ALMOÇO NA CASA DA MADRINHA
  
           (Da  série: Jogando  conversa  fora)

Eis-me aqui, em compasso de espera até o momento de empunhar a máquina de aparar grama e dar um trato na frente do meu casebre.
Um calor terrível ! Nada que um pratinho bem gelado de amoras ao creme de leite,não dê conta, até porque...Ninguém é de ferro,né ?
Ah ! Só esclarecendo: Amoras colhidas em meu quintal.
Enquanto degusto a preciosidade, pra variar, rendo-me à algumas divagações .
Vêm-me à lembrança...
Almoços de domingo, na casa da madrinha.
O caminho era longo e todo percorrido à pé.
Carro era coisa de gente rica. O máximo que se possuía era uma carroça ou charrete.
Tínhamos a carroça, porém, em casa decidia-se pelas caminhadas “para espairecer”.
Meus pais carregavam alguns embrulhos -“pra ajudar no almoço” – e seguiam em seus trajes de domingo pela estradinha de chão que dava para o Riozinho.
Eu os acompanhava alheio aos assuntos de que falavam.
Depois de um longo percurso, já na metade do caminho, do alto avistava-se a torre da igrejinha e meu pai sempre comentava:
[ Aquilo parecia um mantra ]
-Lá é a igreja de Santo Antonio !
-O Santo casamenteiro, arrematava minha mãe.
À mim, pouco importavam: A torre, a igrejinha retraída entre as araucárias, o Santo, enfim...
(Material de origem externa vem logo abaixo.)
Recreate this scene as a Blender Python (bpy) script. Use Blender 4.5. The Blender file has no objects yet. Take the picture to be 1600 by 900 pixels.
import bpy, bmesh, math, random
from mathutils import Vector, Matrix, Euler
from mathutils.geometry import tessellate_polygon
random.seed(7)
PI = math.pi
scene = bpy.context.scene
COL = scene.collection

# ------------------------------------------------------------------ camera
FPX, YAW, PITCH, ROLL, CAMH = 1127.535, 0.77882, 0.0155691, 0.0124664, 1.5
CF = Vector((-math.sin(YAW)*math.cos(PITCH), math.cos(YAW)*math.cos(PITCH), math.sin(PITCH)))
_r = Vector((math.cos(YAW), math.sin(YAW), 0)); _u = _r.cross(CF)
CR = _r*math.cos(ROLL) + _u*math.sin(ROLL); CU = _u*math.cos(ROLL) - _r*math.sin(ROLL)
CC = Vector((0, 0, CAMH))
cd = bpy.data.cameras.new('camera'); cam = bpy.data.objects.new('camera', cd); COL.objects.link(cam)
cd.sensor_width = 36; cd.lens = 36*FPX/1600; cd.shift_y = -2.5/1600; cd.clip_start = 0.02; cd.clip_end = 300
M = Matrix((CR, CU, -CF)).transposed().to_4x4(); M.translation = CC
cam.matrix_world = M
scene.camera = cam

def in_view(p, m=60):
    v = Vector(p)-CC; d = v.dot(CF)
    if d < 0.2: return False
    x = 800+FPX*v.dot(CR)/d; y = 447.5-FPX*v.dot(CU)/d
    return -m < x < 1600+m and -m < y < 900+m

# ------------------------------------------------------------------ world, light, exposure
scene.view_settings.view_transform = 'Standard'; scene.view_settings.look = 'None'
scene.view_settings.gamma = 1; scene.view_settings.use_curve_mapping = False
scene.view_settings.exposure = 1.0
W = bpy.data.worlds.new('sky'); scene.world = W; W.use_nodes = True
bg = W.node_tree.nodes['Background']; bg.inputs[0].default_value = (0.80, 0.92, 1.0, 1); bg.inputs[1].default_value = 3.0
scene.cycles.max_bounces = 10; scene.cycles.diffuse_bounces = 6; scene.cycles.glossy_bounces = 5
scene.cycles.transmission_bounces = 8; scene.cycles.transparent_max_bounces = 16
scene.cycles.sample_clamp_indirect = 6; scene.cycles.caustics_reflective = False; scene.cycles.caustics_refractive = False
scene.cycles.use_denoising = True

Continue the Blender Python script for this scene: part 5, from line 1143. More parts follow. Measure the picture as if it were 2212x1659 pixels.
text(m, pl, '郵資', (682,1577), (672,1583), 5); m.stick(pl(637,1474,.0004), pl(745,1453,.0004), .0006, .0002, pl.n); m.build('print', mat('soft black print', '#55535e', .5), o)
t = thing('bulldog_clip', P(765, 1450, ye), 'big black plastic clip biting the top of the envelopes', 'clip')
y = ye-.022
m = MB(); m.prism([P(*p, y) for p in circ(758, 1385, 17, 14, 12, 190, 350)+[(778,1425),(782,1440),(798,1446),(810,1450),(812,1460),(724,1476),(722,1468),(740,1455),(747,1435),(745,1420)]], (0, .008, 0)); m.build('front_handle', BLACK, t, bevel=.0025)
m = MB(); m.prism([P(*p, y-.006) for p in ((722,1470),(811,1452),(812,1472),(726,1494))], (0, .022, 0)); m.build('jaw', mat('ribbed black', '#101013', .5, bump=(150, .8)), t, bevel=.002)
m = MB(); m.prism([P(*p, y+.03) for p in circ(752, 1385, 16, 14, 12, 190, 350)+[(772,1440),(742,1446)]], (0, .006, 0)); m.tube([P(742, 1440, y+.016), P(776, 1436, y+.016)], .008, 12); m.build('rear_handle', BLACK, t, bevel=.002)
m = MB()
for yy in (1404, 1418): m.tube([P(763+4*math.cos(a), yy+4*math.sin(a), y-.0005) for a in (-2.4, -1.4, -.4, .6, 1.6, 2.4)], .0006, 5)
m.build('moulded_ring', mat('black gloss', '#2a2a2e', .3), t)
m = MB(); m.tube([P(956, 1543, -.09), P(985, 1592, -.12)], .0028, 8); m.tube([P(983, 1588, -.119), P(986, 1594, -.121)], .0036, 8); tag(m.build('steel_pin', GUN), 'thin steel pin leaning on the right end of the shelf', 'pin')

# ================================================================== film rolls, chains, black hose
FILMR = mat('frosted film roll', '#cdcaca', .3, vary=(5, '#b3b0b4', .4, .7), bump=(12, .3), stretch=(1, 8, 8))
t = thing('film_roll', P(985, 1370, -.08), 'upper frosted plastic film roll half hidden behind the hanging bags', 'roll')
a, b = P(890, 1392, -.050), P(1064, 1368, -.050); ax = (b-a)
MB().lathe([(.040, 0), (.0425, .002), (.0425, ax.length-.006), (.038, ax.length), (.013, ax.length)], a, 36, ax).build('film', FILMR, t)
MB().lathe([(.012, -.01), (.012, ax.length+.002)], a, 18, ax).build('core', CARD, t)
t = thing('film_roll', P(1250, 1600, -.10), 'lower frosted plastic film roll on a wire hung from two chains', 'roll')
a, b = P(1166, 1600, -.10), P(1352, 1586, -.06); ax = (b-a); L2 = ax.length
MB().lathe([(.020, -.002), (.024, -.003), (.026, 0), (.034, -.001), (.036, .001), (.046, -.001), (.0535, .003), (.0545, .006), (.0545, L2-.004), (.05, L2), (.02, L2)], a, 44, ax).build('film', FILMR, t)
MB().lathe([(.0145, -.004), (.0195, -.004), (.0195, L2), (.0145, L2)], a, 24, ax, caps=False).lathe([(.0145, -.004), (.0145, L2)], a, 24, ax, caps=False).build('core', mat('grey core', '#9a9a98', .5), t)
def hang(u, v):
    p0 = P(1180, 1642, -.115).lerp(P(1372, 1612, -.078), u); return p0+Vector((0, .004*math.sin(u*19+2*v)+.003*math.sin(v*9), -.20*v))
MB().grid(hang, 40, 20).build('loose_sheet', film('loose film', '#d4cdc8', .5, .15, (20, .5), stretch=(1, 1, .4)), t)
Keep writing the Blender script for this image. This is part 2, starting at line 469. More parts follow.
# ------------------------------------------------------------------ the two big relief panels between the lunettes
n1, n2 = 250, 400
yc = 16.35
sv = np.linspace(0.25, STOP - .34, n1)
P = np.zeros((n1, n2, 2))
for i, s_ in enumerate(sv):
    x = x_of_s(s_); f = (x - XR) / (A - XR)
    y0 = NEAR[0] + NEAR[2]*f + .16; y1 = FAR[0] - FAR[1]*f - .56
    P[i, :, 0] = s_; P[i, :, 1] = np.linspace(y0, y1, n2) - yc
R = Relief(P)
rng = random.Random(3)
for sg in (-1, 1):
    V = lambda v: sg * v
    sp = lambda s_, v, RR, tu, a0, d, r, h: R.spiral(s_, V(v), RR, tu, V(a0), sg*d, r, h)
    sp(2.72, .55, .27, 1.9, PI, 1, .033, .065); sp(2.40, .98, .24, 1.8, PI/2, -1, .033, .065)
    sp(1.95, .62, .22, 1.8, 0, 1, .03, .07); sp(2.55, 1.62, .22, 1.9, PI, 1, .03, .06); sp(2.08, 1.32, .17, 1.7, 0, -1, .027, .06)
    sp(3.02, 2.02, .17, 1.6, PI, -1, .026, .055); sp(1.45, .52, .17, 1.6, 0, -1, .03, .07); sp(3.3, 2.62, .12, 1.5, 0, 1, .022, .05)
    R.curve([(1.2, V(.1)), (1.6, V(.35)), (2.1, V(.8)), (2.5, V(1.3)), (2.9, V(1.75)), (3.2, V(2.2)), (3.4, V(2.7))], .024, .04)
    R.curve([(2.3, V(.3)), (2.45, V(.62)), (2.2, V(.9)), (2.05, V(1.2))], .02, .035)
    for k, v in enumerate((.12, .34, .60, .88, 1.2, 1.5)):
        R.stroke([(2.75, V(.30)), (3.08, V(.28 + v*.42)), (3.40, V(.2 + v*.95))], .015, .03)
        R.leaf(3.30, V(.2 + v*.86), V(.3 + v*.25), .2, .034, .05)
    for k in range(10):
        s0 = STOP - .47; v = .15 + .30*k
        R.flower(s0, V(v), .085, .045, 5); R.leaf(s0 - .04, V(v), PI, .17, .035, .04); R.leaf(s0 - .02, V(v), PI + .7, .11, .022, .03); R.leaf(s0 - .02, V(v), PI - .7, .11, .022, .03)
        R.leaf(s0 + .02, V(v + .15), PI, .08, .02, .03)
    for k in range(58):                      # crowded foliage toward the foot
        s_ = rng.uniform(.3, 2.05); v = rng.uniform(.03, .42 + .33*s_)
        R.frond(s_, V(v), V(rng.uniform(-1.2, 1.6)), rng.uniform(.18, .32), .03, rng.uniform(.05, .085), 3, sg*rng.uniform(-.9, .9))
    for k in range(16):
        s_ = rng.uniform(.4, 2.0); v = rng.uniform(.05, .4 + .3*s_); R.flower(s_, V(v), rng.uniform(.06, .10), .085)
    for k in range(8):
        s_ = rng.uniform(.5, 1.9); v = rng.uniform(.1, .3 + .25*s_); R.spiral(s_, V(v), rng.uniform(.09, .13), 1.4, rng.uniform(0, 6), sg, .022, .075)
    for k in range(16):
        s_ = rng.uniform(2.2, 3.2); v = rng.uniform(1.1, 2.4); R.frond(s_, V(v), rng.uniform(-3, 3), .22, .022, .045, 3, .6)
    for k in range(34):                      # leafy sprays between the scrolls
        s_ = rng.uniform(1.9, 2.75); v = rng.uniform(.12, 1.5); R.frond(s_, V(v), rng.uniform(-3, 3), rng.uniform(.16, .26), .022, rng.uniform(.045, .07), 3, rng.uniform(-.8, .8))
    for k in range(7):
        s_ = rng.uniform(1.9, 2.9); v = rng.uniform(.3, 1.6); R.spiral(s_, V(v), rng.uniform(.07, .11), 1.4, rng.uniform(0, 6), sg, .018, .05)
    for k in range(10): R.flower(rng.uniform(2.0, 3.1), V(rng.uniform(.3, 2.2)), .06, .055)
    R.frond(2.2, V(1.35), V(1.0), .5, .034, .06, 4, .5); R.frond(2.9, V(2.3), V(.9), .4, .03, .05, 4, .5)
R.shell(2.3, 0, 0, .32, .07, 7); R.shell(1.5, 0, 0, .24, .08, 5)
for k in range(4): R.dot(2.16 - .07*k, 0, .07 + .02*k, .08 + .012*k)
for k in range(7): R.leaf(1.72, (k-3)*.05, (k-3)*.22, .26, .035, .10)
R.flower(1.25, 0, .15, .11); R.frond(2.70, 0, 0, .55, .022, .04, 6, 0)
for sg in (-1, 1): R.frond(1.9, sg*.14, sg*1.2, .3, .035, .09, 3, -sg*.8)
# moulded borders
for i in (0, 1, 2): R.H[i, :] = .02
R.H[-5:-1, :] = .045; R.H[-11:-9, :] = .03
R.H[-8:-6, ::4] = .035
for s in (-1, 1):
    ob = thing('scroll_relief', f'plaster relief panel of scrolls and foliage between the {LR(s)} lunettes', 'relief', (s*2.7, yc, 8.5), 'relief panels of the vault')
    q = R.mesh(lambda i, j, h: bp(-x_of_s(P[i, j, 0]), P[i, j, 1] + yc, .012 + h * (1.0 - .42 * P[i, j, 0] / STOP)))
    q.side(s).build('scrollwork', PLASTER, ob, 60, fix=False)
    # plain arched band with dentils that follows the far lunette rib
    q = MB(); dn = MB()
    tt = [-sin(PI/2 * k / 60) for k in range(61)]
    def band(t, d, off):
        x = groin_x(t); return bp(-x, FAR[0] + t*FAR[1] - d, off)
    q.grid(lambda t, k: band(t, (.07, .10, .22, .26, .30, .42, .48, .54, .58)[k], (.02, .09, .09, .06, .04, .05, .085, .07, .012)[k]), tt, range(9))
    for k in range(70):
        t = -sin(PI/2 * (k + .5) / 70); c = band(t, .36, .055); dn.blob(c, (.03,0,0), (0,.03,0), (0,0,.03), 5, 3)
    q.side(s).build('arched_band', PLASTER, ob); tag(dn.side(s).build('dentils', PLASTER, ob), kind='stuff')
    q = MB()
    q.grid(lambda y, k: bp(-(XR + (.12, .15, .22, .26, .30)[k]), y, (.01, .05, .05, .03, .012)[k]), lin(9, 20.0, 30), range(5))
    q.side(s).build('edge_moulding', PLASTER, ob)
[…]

Tudo o que me interessava era descer a ladeira enorme em cujas laterais, um fio de água limpinha rolava mansamente sobre o cascalho.
Eu tirava os sapatos e ia-me purificando naquela água fresca, que descia murmurando até um olho d água no final da descida.
Mais um pequeno trecho e era preciso ser quase malabarista para saltar de uma pedra a outra para cruzar a cachoeira que dividia as terras de meus padrinhos com outro terreno.
Aí já estávamos bem próximos e a casa amarela nos sondava por trás do arvoredo.
Na porteira as crianças já estavam à nossa espera e o cheiro dos assados provocava o apetite dos cães pelos terreiros.
Por vezes o aroma das uvas vindo do parreiral, entorpecia.
Um domingo inteiro era pouco para nossas traquinagens no barbaquá onde fazia-se a erva mate, incursões pela mata e mergulhos nas águas da cachoeira.
Refasteladas na varanda, as comadres ruminavam seus tempos de mocidade. Os compadres jogavam cartas ouvindo transmissões de jogos pelo rádio.
Ao fim do dia...O retorno.
Batia uma certa angústia naquelas breves despedidas antevendo o tempo que iria demorar para um novo reencontro.
No caminho de volta, de sapato na mão eu subia a ladeira pelo mesmo fiozinho de água limpa que corria do nada pra lugar nenhum.
Cansado, só então me dava conta das muitas amoras silvestres ao longo do trecho.
Tão sumarentas quanto estas que agora degusto.
Fecho os olhos e recrio o início da ladeira.
Me chega aos ouvidos o murmúrio daquelas águas a banhar-me os pés meninos, aquela voz falando da torre da igrejinha como que a avistasse pela primeira vez.
Um e outro sabiá entranhado na floresta na cantilena de domingo e o cheiro das uvas varando os desvãos da cerca de ripas.
Tudo tão distante naquele ontem que por vezes confunde-se com meu hoje.
Saio do transe e espio a frieza da máquina de aparar grama como a dizer-me:
Vamos ?!
PS. Na foto, o início da ladeira depois de longos anos. O trecho sofreu uma ligeira decadência,mas o fiozinho d´agua e a visão das araucárias à distância, ainda permanecem tanto tempo depois.